Iran Times

US won’t give visa for funeral

July 19, 2019

FATHER AND SON — The US has denied a visa to Sayed Shahram Iranbomy (front) to attend the funeral in the United States of his son, Irman, in rear.
FATHER AND SON — The US has denied a visa to Sayed Shahram Iranbomy (front) to attend the funeral in the United States of his son, Irman, in rear.

The US consulate in Frankfurt, Germany, has accused a German-Iranian father of using his late son’s funeral as an excuse to move to the US.  Seyed Shahram Iranbomy was denied the visa he needed to attend.  He has lived in Germany for 40 years.

The German-Iranian father was denied a three-day visa because the US said he was using “fraud or willfully misrepresenting a material fact” to obtain it.

Dr. Iranbomy’s 20-year-old son, Irman, died in a car accident in the Washington, DC, area June 10. He had been studying at a university in the US where his mother also lives.

Iranbomy, a human rights and discrimination lawyer who runs his own law firm in Frankfurt, told the German state radio Deutsche Welle (DW) that the US consulate said he was taking advantage of his son’s death to immigrate to the US.

DW said it had received photographs of official US consulate documents from Iranbomy that state he was denied a non-immigrant visa because he “sought to procure a visa, other documentation, admission to the US, or immigration benefit by fraud or willfully misrepresenting a material fact.”

“You’re using the death of your son to immigrate to America, you’re not telling the truth,” Iranbomy quoted a US consular officer as saying.
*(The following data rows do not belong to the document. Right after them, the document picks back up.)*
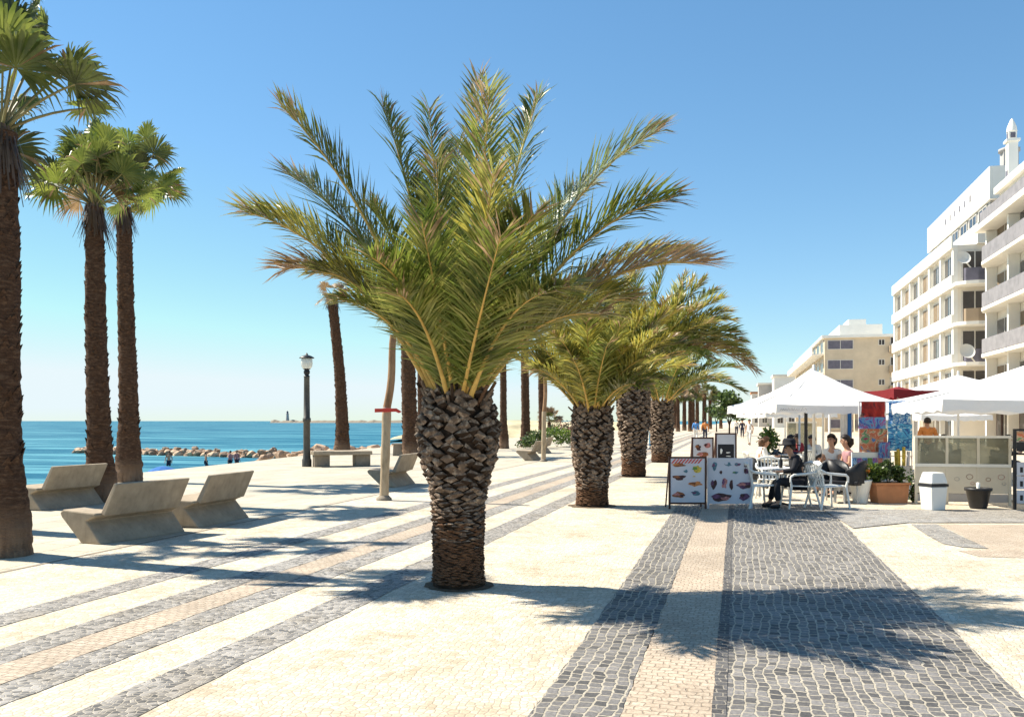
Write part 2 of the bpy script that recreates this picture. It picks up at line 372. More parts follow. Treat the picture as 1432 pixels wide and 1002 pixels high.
band('dark_paving_edge', -.135, -.055, -3, 18.5, .008, M['edge'], .004)
for a, b_ in ((-3.62,-3.24),(-4.45,-4.12),(-5.16,-4.83),(-6.08,-5.73)):
    band('grey_paving_stripe', a, b_, 0, 130, .004, M['stripe'], .014, .15)
band('pink_paving_stripe', -4.82, -4.46, 0, 130, .004, M['pinkband'], .014, .15)
band('paving_joint', -7.79, -7.73, 0, 130, .004, M['stone_grey'], .004, .5)
# curved grey wedge and pink field on the cafe side
def pt(px, py): p = pg(px, py); return (p.x, p.y)
sheet('grey_paving_wedge', [pt(1274,733), pt(1310,733), pt(1345,750), pt(1382,767), pt(1345,765), pt(1318,760), pt(1296,748)], .008, M['wedge'])
sheet('pink_paving_field', [pt(1312,733), pt(2300,733), pt(2300,790), pt(1432,780), pt(1370,778), pt(1340,770), pt(1383,768), pt(1345,748)], .004, M['pinkband'])
sheet('grey_paving_apron', [pt(1193,739), pt(1150,712), pt(2300,718), pt(2300,731), pt(1270,731)], .012, M['wedge'])  # grey sheet paints the parasols' shade onto the cafe paving
# sea wall, beach and sea
SHORE = [(-33,-40),(-36,10),(-36.5,45),(-36,62),(-34,75)] 
for X, Y in ((-13,84),(-6,110),(-4,160),(-10,300),(-22,620),(20,760)):
    p = c2w(X, Y); SHORE.append((p.x, p.y))
b = MB()
vs = [(p[0], p[1], .0) for p in EDGE] + [(p[0]-.02, p[1], -1.2) for p in EDGE]; n = len(EDGE)
b.add(vs, [(i, i+1, n+i+1, n+i) for i in range(n-1)]); tag(b.build('sea_wall', M['stone_grey']), 'low grey retaining wall dropping from promenade edge to beach', 'wall')
b = MB(); K = 40
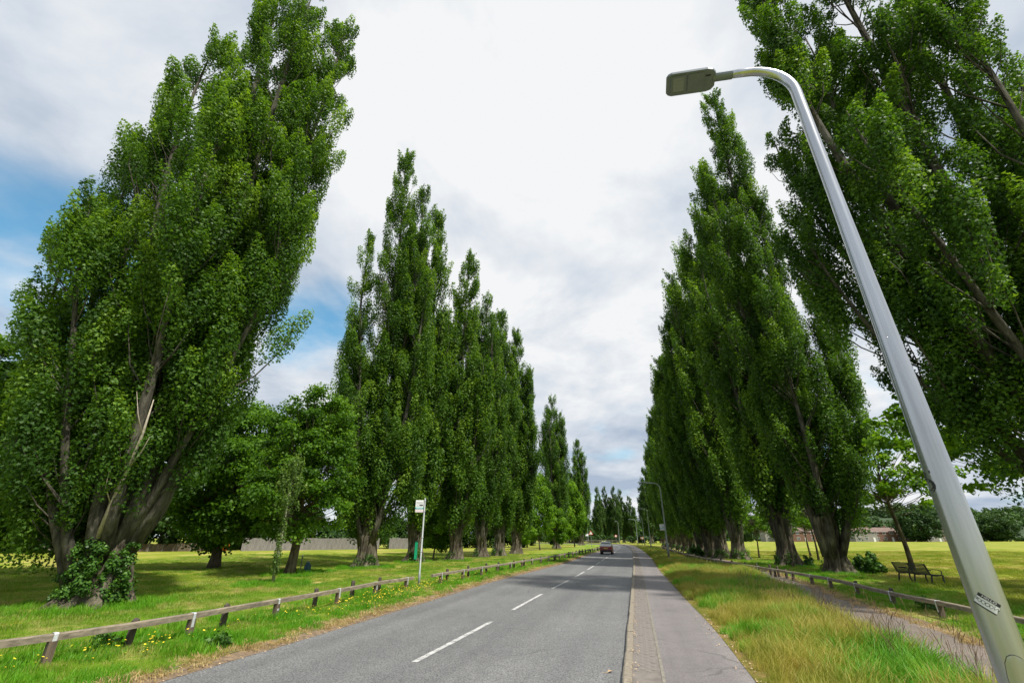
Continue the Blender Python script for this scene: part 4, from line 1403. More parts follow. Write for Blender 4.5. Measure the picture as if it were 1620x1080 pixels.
# hand scribble
b = MB()
def stroke(pl_, w, z0, th0, rot, lift=.0024):
    for (a, c) in zip(pl_[:-1], pl_[1:]):
        a_ = Vector(a); c_ = Vector(c); t = (c_ - a_)
        if t.length < 1e-6: continue
        t.normalize(); nn = Vector((-t[1], t[0])) * w / 2
        q = [a_ - nn, c_ - nn, c_ + nn, a_ + nn]
        b.add([wrap(x[0], x[1], z0, th0, lift, rot) for x in q], [(0, 1, 2, 3)])
for cx, rr0 in ((-.030, .008), (-.014, .009), (.004, .009), (.02, .008)):
    stroke([(cx + rr0 * math.cos(a * PI / 6) * .9, -.004 + rr0 * math.sin(a * PI / 6)) for a in range(13)], .0022, SZ, ST, SR)
stroke([(-.05, .010), (-.044, -.008), (-.04, .006), (-.036, -.006)], .0022, SZ, ST, SR)
stroke([(.03, .01), (.034, -.010), (.046, .006), (.048, -.010), (.054, 0)], .0022, SZ, ST, SR)
b.build('sticker_scribble', M['black'], stk)


def text_mesh(txt, size):
    cu = bpy.data.curves.new('lettering', 'FONT'); cu.body = txt; cu.size = size; cu.align_x = 'CENTER'; cu.align_y = 'CENTER'; cu.resolution_u = 3
    o = bpy.data.objects.new('lettering', cu); COL.objects.link(o)
    dg = bpy.context.evaluated_depsgraph_get(); dg.update()
    me = bpy.data.meshes.new_from_object(o.evaluated_get(dg))
    COL.objects.unlink(o); bpy.data.objects.remove(o)
    return me


def wrapped_text(txt, size, du, dv, z0, th0, rot, lift, mat, name, parent, sx=1.0):
    me = text_mesh(txt, size)
    for v in me.vertices:
        v.co = wrap(v.co.x * sx + du, v.co.y + dv, z0, th0, lift, rot)
    me.materials.clear(); me.materials.append(mat)
    return link(name, me, parent)


wrapped_text('HELLO', .0175, 0, .023, SZ, ST, SR, .0028, M['white'], 'sticker_lettering', stk, 1.2)
wrapped_text('5', .19, 0, 0, 2.215, R_(-56), 0, .0015, M['black'], 'painted_number', lamp)
# access door low on the pole
b = MB()
Vv, Ff = [], []
dz = [0.55, 1.08, 1.23, 1.29, 1.32, 1.33]; dw = [.055, .055, .052, .042, .026, .006]
for z, w in zip(dz, dw):
    for k in range(9):
        Vv.append(wrap(-w + 2 * w * k / 8, z - 1.0, 1.0, R_(14), .0045))
for i in range(5):
    for k in range(8):
        a = i * 9 + k; Ff.append((a, a + 1, a + 10, a + 9))
b.add(Vv, Ff); dr = b.build('access_door', M['steel'], lamp, smooth=True)
b = MB()
Vo = []
for k in range(len(dz)):
    Vo.append(((-dw[k] - .003), dz[k] - 1.0))
Vo += [(-x, y) for x, y in Vo[::-1]]
def stroke2(pl_, w):
    for (a, c) in zip(pl_[:-1], pl_[1:]):
        a_ = Vector(a); c_ = Vector(c); t = (c_ - a_).normalized(); nn = Vector((-t[1], t[0])) * w / 2
        b.add([wrap(x[0], x[1], 1.0, R_(14), .0052) for x in (a_ - nn, c_ - nn, c_ + nn, a_ + nn)], [(0, 1, 2, 3)])
stroke2(Vo, .0022)
b.build('door_seam', M['black'], dr)
b = MB(); b.add([wrap(.018 * 0 + .009 * math.cos(a * PI / 6) + .03, .009 * math.sin(a * PI / 6) + .215, 1.0, R_(14), .0065) for a in range(12)], [tuple(range(12))])
b.build('door_lock', M['black'], dr)

# the far lamps
fl = thing('street_lamp', 'second street lamp on the right, with a white bus stop flag on its pole', 'street lamp', (13.75, 43.2, 0), 0, G_L)
p2, d2 = arc_pts(6.0, .55, .85, 4)
b = MB(); b.tube([(0, 0, 0), (0, 0, 1.4), (0, 0, 1.45), (0, 0, 4)] + p2, [.095, .095, .07, .06] + [.05] * len(p2), 10)
b.build('pole', M['grey_pole'], fl, smooth=True)
h2 = link('lamp_head', None, fl); lamp_head(h2, p2[-1], d2, False)
fl.rotation_euler = (0, 0, R_(-14))
lamps = [(23.9, 84, 0, 'third street lamp on the right footway, before the dense poplars'),
         (30.5, 112, 0, 'fourth street lamp on the right, partly hidden by poplars'),
         (34.6, 134, 0, 'fifth street lamp, on the outside of the bend'),
         (33.6, 152, 60, 'sixth street lamp, small and grey behind the bend'),
         (27.0, 172, 90, 'seventh street lamp, faintest, behind the car beyond the bend')]
for x, y, r, lab in lamps:
    copy_tree(fl, (x, y, 0), R_(-14 + r), None, lab, G_L)

# bus stop flag fixed to the second lamp
def flag(root, w, h, z):
    b = MB(); b.box((-w / 2 - .05, 0, z), (w, .025, h)); f = b.build('flag', M['white'], root)
    for sy_ in (-1, 1):
        y = sy_ * .0155
        def r(x0, z0, x1, z1, m, nm, yy=y):
            q = MB(); q.box(((x0 + x1) / 2 - w - .05, yy, z - h / 2 + (z0 + z1) / 2), (x1 - x0, .004, z1 - z0)); q.build(nm, M[m], f)
        r(0.0, h * .26, w, h * .40, 'teal', 'band')
        r(.0, 0, w, h * .24, 'pink', 'lower_panel')
        r(w * .48, h * .52, w * .95, h * .62, 'black', 'route_block')
        r(w * .1, h * .52, w * .4, h * .56, 'grey_pole', 'print_line'); r(w * .1, h * .70, w * .9, h * .73, 'grey_pole', 'print_line'); r(w * .1, h * .80, w * .9, h * .83, 'grey_pole', 'print_line')
        r(w * .1, h * .31, w * .9, h * .34, 'white', 'print_line', y * 1.15)
    return f
fs = thing('bus_stop_flag', 'small white bus stop flag fixed to the second street lamp', 'bus stop sign', (13.75, 43.2, 0), R_(-5))
flag(fs, .42, .5, 2.75)
bs = thing('bus_stop', 'bus stop pole with white and teal flag between the two left knee rails', 'bus stop', (-3.84, 20.76, 0), R_(8))
b = MB(); b.tube([(0, 0, -.05), (0, 0, .55), (0, 0, .56), (0.0, 0, 3.5)], [.048, .048, .037, .035], 14)
b.build('pole', M['grey_pole'], bs, smooth=True)
flag(bs, .34, .50, 3.16)
b = MB()
for z in (2.95, 3.37, 1.9, 1.35): b.tube([(0, 0, z), (0, 0, z + .035)], [.048, .048], 12)
b.build('clip', M['galv'], bs)

# turquoise box on the trunk behind the bus stop, small bin and stake
t_ = thing('marker_post', 'slim turquoise upright box against the trunk behind the bus stop pole', 'post box', (-7.95, 40.6, 0))
b = MB(); b.box((0, 0, .95), (.20, .2, 1.35)); b.build('casing', M['greenbox'], t_)
b = MB(); b.box((0, 0, 1.66), (.30, .28, .07)); b.build('lid', M['black'], t_)
b = MB(); b.box((0, 0, .14), (.10, .10, .28)); b.build('foot', M['black'], t_)
t_ = thing('litter_sack', 'small dark teal sack on the grass beside a pale stake', 'sack', (-12.15, 29.5, 0))
b = MB(); b.tube([(0, 0, 0), (0, 0, .1), (.02, 0, .38), (0, .01, .5), (0, 0, .55)], [.16, .2, .19, .10, .12], 9)
b.build('body', M['bluebox'], t_, smooth=True)
b = MB(); b.tube([(0, 0, .5), (.01, 0, .62)], [.05, .02], 6); b.build('knot', M['bluebox'], t_)
t_ = thing('stake', 'pale wooden stake standing in the grass by the teal sack', 'stake', (-12.45, 29.3, 0))
b = MB(); b.box((0, 0, .45), (.045, .045, .95)); b.build('shaft', M['edging'], t_)
b = MB(); b.box((0, 0, .94), (.06, .06, .05)); b.build('cap', M['white'], t_)

# ------------------------------------------------------------------ bench
bench = thing('park_bench', 'black iron slatted park bench facing the field, seen from behind under the young maple', 'bench', (18.15, 22.55, 0), R_(0))
# local: x = seat direction (faces +x), y along the bench
BL = 1.85
def bench_frame(y):
    b = MB()
    back = [(-.16, .84), (-.12, .72), (-.05, .5), (.02, .40), (.20, .385), (.42, .41), (.52, .40)]
    for (a, c) in zip(back[:-1], back[1:]):
        b.bar((a[0], y, a[1]), (c[0], y, c[1]), .045, .045, (0, 1, 0))
    leg_b = [(.02, .40), (-.04, .2), (-.12, 0)]
    leg_f = [(.50, .40), (.47, .2), (.55, 0)]
    for L_ in (leg_b, leg_f):
        for (a, c) in zip(L_[:-1], L_[1:]): b.bar((a[0], y, a[1]), (c[0], y, c[1]), .045, .045, (0, 1, 0))
    return b
for y in (-BL / 2 + .04, 0, BL / 2 - .04):
    bench_frame(y).build('frame', M['bench'], bench)
for y in (-BL / 2 + .04, BL / 2 - .04):
    b = MB(); ar = [(-.06, .60), (.15, .63), (.38, .62), (.50, .56), (.47, .48), (.46, .41)]
    for (a, c) in zip(ar[:-1], ar[1:]): b.bar((a[0], y, a[1]), (c[0], y, c[1]), .03, .022, (0, 1, 0))
    b.build('armrest', M['bench'], bench)
sl = [(-.165 + .0, .84), (-.147, .785), (-.130, .73), (-.112, .675), (-.093, .62), (-.075, .565), (-.055, .51), (-.03, .46)]
for i, (x, z) in enumerate(sl):
    b = MB(); b.box((x - .008, 0, z), (.018, BL, .042)); b.build('slat', M['bench'], bench)
for i in range(8):
    b = MB(); x = .06 + i * .062; b.box((x, 0, .405 + .02 * math.sin(i * .5)), (.046, BL, .016)); b.build('slat', M['bench'], bench)

# ------------------------------------------------------------------ car
cx, cy = 12.0, 62.0
car = thing('car', 'small red hatchback with a white roof driving away in the left lane', 'car', (cx, cy, 0.006), R_(-15))
CS = .92
def sec(y, zb, zt, wb, wt, m):
    return [(-wb / 2, y, zb), (-wb / 2 * 1.0, y, zb + (zt - zb) * .45), (-wt / 2, y, zt), (wt / 2, y, zt), (wb / 2, y, zb + (zt - zb) * .45), (wb / 2, y, zb)]
def loft(secs):
    b = MB(); V = [p for s_ in secs for p in s_]; n_ = len(secs[0]); F = []
    for i in range(len(secs) - 1):
        for k in range(n_):
            k2 = (k + 1) % n_
            F.append((i * n_ + k, i * n_ + k2, (i + 1) * n_ + k2, (i + 1) * n_ + k))
    F += [tuple(range(n_ - 1, -1, -1)), tuple((len(secs) - 1) * n_ + k for k in range(n_))]
    return b.add(V, F)
loft([sec(-1.80, .38, .80, 1.40, 1.36, 0), sec(-1.72, .28, .95, 1.60, 1.48, 0), sec(-1.2, .24, .97, 1.64, 1.54, 0), sec(.6, .24, .95, 1.64, 1.52, 0), sec(1.5, .26, .84, 1.60, 1.42, 0), sec(1.8, .34, .66, 1.4, 1.3, 0)]).build('body', M['car_red'], car)
loft([sec(-1.66, .955, .97, 1.46, 1.46, 0), sec(-1.36, .955, 1.42, 1.46, 1.18, 0), sec(.25, .955, 1.45, 1.48, 1.2, 0), sec(.95, .945, .96, 1.45, 1.42, 0)]).build('cabin', M['car_white'], car)
q_ = MB(); q_.add([(-.60, -1.625, 1.01), (.60, -1.625, 1.01), (.50, -1.405, 1.36), (-.50, -1.405, 1.36)], [(0, 1, 2, 3)]); q_.build('rear_window', M['rear_glass'], car)
for s_ in (-1, 1):
    q_ = MB(); q_.add([(s_ * .738, -1.1, 1.0), (s_ * .738, .5, 1.0), (s_ * .63, .15, 1.36), (s_ * .625, -1.1, 1.36)], [(0, 1, 2, 3)]); q_.build('side_window', M['glass'], car)
loft([sec(-1.48, 1.40, 1.46, 1.22, 1.14, 0), sec(-1.2, 1.41, 1.50, 1.24, 1.14, 0), sec(.1, 1.42, 1.51, 1.24, 1.14, 0), sec(.35, 1.40, 1.45, 1.22, 1.16, 0)]).build('roof', M['car_white'], car)
b = MB(); b.box((0, -1.82, .42), (1.5, .14, .2)); b.build('bumper', M['black'], car)
b = MB(); b.box((0, -1.80, .72), (.50, .02, .12)); b.build('number_plate', M['plate'], car)
for s_ in (-1, 1):
    b = MB(); b.box((s_ * .66, -1.75, .78), (.2, .1, .2)); b.build('tail_light', M['redlight'], car)
    b = MB(); b.box((s_ * .80, .55, .98), (.16, .08, .12)); b.build('mirror', M['car_white'], car)
    for yy in (-1.2, 1.15):
        w = MB(); n_ = 16
        w.tube([(s_ * .60, yy, .29), (s_ * .79, yy, .29)], [.29, .29], n_)
        wo = w.build('wheel', M['tyre'], car)
        w = MB(); w.tube([(s_ * .788, yy, .29), (s_ * .80, yy, .29)], [.18, .17], 12); w.build('rim', M['galv'], wo)
car.scale = (CS, CS, CS * 1.04)

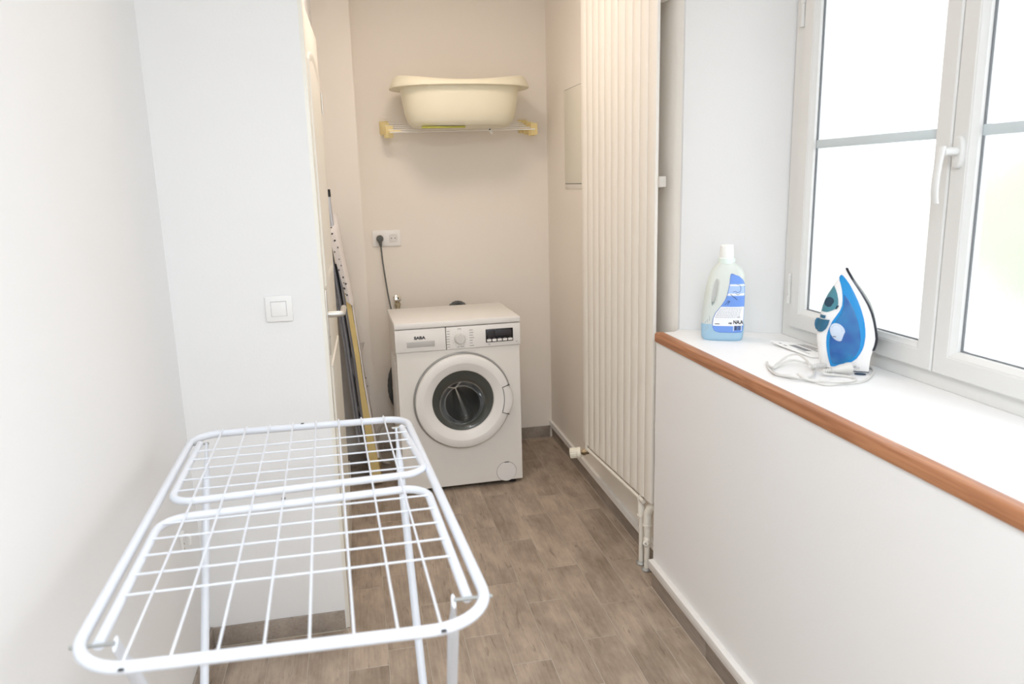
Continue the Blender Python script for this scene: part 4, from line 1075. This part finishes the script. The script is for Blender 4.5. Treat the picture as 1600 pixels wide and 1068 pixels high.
# heel pads
for (x0, y0, x1, y1, hgt) in ((720, 868, 866, 856, .0045), (728, 906, 880, 890, .0045)):
    pass
hx0, hx1 = ipx(715, 0)[0], ipx(866, 0)[0]
MB().box((hx0, -.048, W0-.0035), (hx1, .048, W0+.001), .001).build('heel_band', navy_m, IR)
MB().box((ipx(560, 0)[0], -.046, 0.0), (hx1-.003, .046, W0-.003), .001).build('heel_foot', iron_w, IR)
MB().lathe([(.0001, 0), (.009, .0005), (.0095, .003), (.007, .0045)], 20, Matrix.Translation((ipx(805, 0)[0], -.064, .0003)) @ Matrix.Diagonal((1.55, .55, 1, 1))).build('heel_pad', navy_m, IR)
# power cord and plug (local frame of the iron; z = 0 is the sill)
cw = .0031
L2W = IR.matrix_basis.copy(); W2L = Matrix.LocRotScale(IR.location, IR.rotation_euler, None).inverted()
def wl(x, y, z): return W2L @ Vector((x, y, z))
zs0 = .9557+.0036
cordp = [(1.172, 1.763, 0.971), (1.194, 1.815, 0.975), (1.203, 1.868, 0.979), (1.181, 1.876, 0.977), (1.14, 1.854, 0.969), (1.098, 1.82, 0.959), (1.074, 1.767, 0.959), (1.083, 1.724, 0.959), (1.1, 1.691, 0.963), (1.131, 1.696, 0.964), (1.167, 1.737, 0.959), (1.199, 1.788, 0.959), (1.207, 1.819, 0.962), (1.195, 1.836, 0.965), (1.172, 1.849, 0.969), (1.13, 1.831, 0.967), (1.094, 1.808, 0.965), (1.095, 1.839, 0.961), (1.116, 1.885, 0.959), (1.083, 1.818, 0.959), (1.064, 1.744, 0.963), (1.08, 1.703, 0.967), (1.115, 1.677, 0.959), (1.132, 1.631, 0.959), (1.171, 1.629, 0.959), (1.21, 1.626, 0.959), (1.244, 1.636, 0.959), (1.293, 1.675, 0.959), (1.331, 1.718, 0.959), (1.344, 1.747, 0.959), (1.344, 1.767, 0.959)]
cordq = [(1.098, 1.704, 0.971), (1.097, 1.677, 0.969), (1.115, 1.661, 0.963), (1.141, 1.635, 0.9655), (1.18, 1.622, 0.9655), (1.209, 1.627, 0.9655), (1.228, 1.648, 0.961), (1.236, 1.67, 0.959), (1.223, 1.693, 0.959), (1.199, 1.704, 0.961), (1.179, 1.709, 0.965), (1.177, 1.72, 0.968)]
MB().tube(smooth_path([wl(*p) for p in cordp], 8), cw, 10).tube(smooth_path([wl(*p) for p in cordq], 8), cw, 10).build('cord', cordplug_m, IR)
sp0 = wl(1.222, 1.769, .970); sp1 = wl(1.176, 1.764, .9705); rl = MB(); dsl = (sp1-sp0)
rl.tube([sp0, sp0+dsl], [.0062, .0048], 12)
for k in range(5): rl.tube([sp0+dsl*(.12+.18*k), sp0+dsl*(.20+.18*k)], .0075-.0004*k, 12)
rl.build('cord_sleeve', cordplug_m, IR)
pa, pb = Vector(wl(1.179, 1.720, .968)), Vector(wl(1.254, 1.706, .975)); pd = (pb-pa).normalized()
pr_ = MB().tube([pa, pa+pd*.030, pa+pd*.034, pa+pd*.048, pa+pd*.062, pa+pd*.065, pa+pd*.076], [.0045, .0056, .0085, .0125, .0138, .0155, .0155], 16)
pr_.build('plug', cordplug_m, IR)
pn = MB(); sd = pd.cross(Vector((0, 0, 1))).normalized()
for s_ in (-1, 1): pn.tube([pa+pd*.075+sd*.0095*s_, pa+pd*.094+sd*.0095*s_], .0024, 8)
pn.build('plug_pin', steel_m, IR)
gr_ = MB()
for k in range(5): gr_.tube([pa+pd*(.002+.0055*k), pa+pd*(.0048+.0055*k)], .0066+.0003*k, 12)
gr_.build('plug_sleeve', cordplug_m, IR)

# leaflet under the iron
lf = thing('instruction_leaflet', 'folded white printed leaflet lying on the sill behind the iron', 'leaflet', (1.30, 1.985, .9557))
q = [Vector((1.255, 2.105, 0)), Vector((1.268, 1.905, 0)), Vector((1.350, 1.862, 0)), Vector((1.352, 2.085, 0))]
def lfp(u, v, z): p = q[0].lerp(q[3], u).lerp(q[1].lerp(q[2], u), v); return (p.x-1.30, p.y-1.985, z)
mb = MB(); rings = []
for i in range(9):
    v = i/8; rings.append([lfp(u/4, v, .0022+.004*math.sin(PI*v)*.6+.010*(1-v)**4*(1-u/4)) for u in range(5)]+[lfp(u/4, v, .0006+.004*math.sin(PI*v)*.6+.009*(1-v)**4*(1-u/4)) for u in range(4, -1, -1)])
mb.loft(rings); mb.build('sheet', paper_m, lf, 50)
def lz(u, v): return .0026+.004*math.sin(PI*v)*.6+.010*(1-v)**4*(1-u)
pr = MB()
def quad(u0, u1, v0, v1): pr.add([lfp(u, v, lz(u, v)) for u, v in ((u0, v0), (u1, v0), (u1, v1), (u0, v1))], [(0, 1, 2, 3)])
def bar(u0, u1, v0, v1, n=4):
    for k in range(n): quad(u0, u1, v0+(v1-v0)*k/n, v0+(v1-v0)*(k+1)/n)
bar(.30, .52, .22, .62)
pr.build('printed_panel', mk('leaflet_grey', (.22, .23, .24), .7), lf, 0)
pr = MB(); random.seed(2)
for k in range(5): bar(.62+.06*k, .645+.06*k, .15, .5+.3*random.random(), 3)
bar(.12, .18, .10, .16, 1); bar(.12, .18, .22, .30, 1); bar(.70, .74, .62, .95, 3); bar(.2, .23, .5, .8, 2)
pr.build('printed_lines', greyprint_m, lf, 0)

# flat prints and marks too small to pick apart
for o in bpy.data.objects:
    if o.parent is not None and o.name.split('.')[0] in ('program_print', 'star_print', 'bold_print', 'small_print', 'display_print', 'barcode', 'line_drawing', 'embossed_mark', 'dial_print', 'printed_lines', 'grip_rib', 'side_rib', 'pin_hole', 'handle_seam', 'display_window'):
        o['kind'] = 'stuff'

# ------------------------------------------------------------------ added fill's housing and the ceiling lamp (above the frame)
for (x, y, r) in ((.20, -.25, .47), (.30, 2.85, .25)):
    o = thing('ceiling_lamp_and_fill', ('wide round fill light added over the front of the room' if y < 2 else 'smaller round flush ceiling lamp near the washing machine'), 'lamp', (x, y, CEIL))
    MB().lathe([(r, -.0005), (r, -.03), (r-.01, -.055), (r-.02, -.060)], 32).build('housing', trim_m, o)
He said he was also told that he “did not have roots in Germany.”

Iranbomy was born in Iran but has German citizenship and has lived in the country for more than 40 years. “I am more German than Iranian,” he told DW. He said he was not interested in moving to the US.

The US consulate in Frankfurt declined to comment to DW, saying that all such cases are confidential and can only be discussed with the applicant under US privacy law. Iranbomy said he had appealed the decision but has not yet received a response.

During Barack Obama’s presidency, he had received a 10-year visa for both business and leisure travel, but this was revoked in May 2017, weeks after Donald Trump took office.

Iranbomy told DW his son was an active young man. He had attended a youth parliament session at the German Bundestag in Berlin just a few days before his death, and was also a commander in the youth fire brigade.

Iranbomy described himself to DW as “an American friend.” He is listed on the website of the US Consulate in Frankfurt as a lawyer for US citizens who need legal services in Germany. He said he has represented numerous Americans.

He said the visa denial was not only a violation of his dignity, but also his son’s. “My son still has dignity today; not only my dignity is violated, but the rights of the person who is dead.”

He said he wants to ask President Trump how he would feel if he was not allowed to attend the funeral of his own son.  “I ask you, if your son was dead and the government didn’t allow you to give him to the earth, what would you do?” Iranbomy asked.